I have a subscription to a service that lets me see new lawsuits that are filed in my area. A few weeks ago, I saw a lawsuit that was filed by a professional in his late 60s against some other 60ish guy for "alienation of affection" -- i.e., stealing his wife. It was a tough read. The plaintiff and his wife had raised a couple of kids together and were planning on moving to a condo in the stylist part of the city, and the wife just decided she preferred the company of another guy. Basically, after having used the beta to create and provide for a family, and to get her everything that she wanted, she walked away. The husband was stunned, the kids were aghast, and it didn't matter - she needed to do her "journey" or whatever.

This isn't about that lawsuit. It's about this Pulitzer-prize winning photo titled Burst of Joy. It shows an Air Force colonel, Robert Stirm, being reunited with his family after 5 years as a POW in North Vietnam. Four beautiful kids and a beautiful wife. If you can see that photo knowing that background and not feel a little dust in the room, you're a better man than I.

Well, turns out the photo didn't tell the whole story. Here are a couple of articles that spell out more of the background.

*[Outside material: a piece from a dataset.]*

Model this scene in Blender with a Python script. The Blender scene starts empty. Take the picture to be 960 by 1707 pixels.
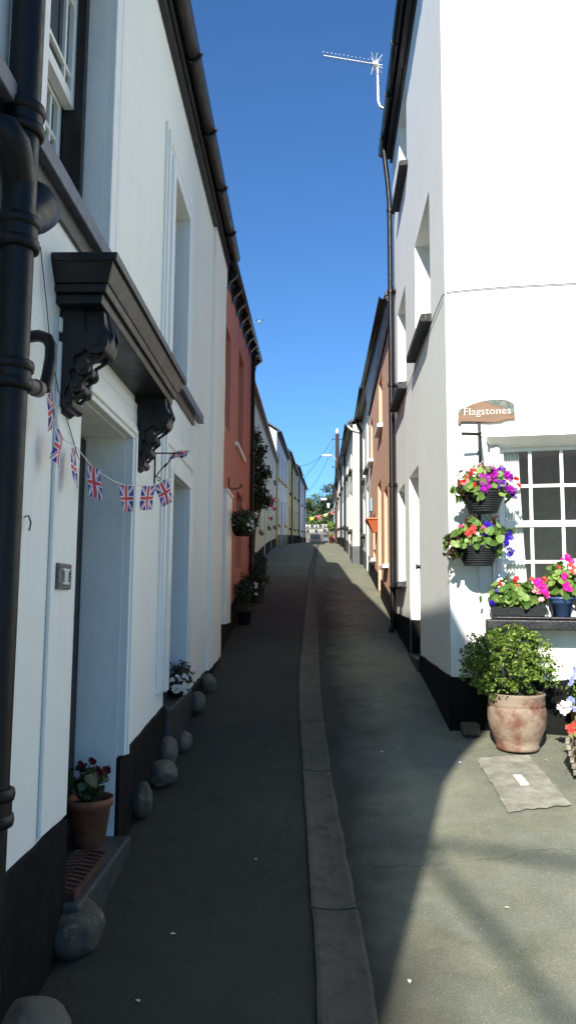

The shortened version:

  • After his first year of being tortured by the Vietcong, his wife -- and mother of his four children -- was cheating on him, and actually using his POW allotments to finance vacations with her lovers.
  • When he was shipped from Vietnam to the Philippines before being sent home, he was handed a "Dear John" letter written by his wife.
  • They got divorced and despite evidence that she'd been unfaithful she got custody of 2/4 kids (with the attendant child support); the family home and car; and 42% of his pension. In addition, she didn't have to pay back the $136k (about 3/4 of a million in modern dollars) in his POW allotment that she'd already received, though the court did order repayment of $1,500 she'd spent traveling with other men.

I did some additional research; it turns out the good Colonel actually turned down a brigadier general appointment so he could spend more time with his family.

Anyways, the LA Times article allows Colonel Stirm to say it all:

Many people try to escape the past by willing themselves to forget, by allowing the years to dull the ache and make the memories recede. But for Stirm, there will always be the picture.

It is a tangible reminder that what kept him alive for those five years as a prisoner of war was, in part, an illusion.

"The momentum to stay alive for my family's sake was very strong, because I had four neat children and what I believed to be a neat wife that I wanted to get back to see," he said quietly.

Lessons Learned

So, these items should remind us all that:

  • Yes, AWALT. So don't get married. If you do...
  • It doesn't matter if you're sent away because of work or because you're a POW -- if you're away from your woman, she will cheat, and hamster it away.
  • The money you earned -- through 60-80 workweeks, or from having bamboo shoved under your fingernails -- will be used by her to finance her "journey" or whatever with her new lover(s).
  • Don't get married. Seriously, man, don't do it.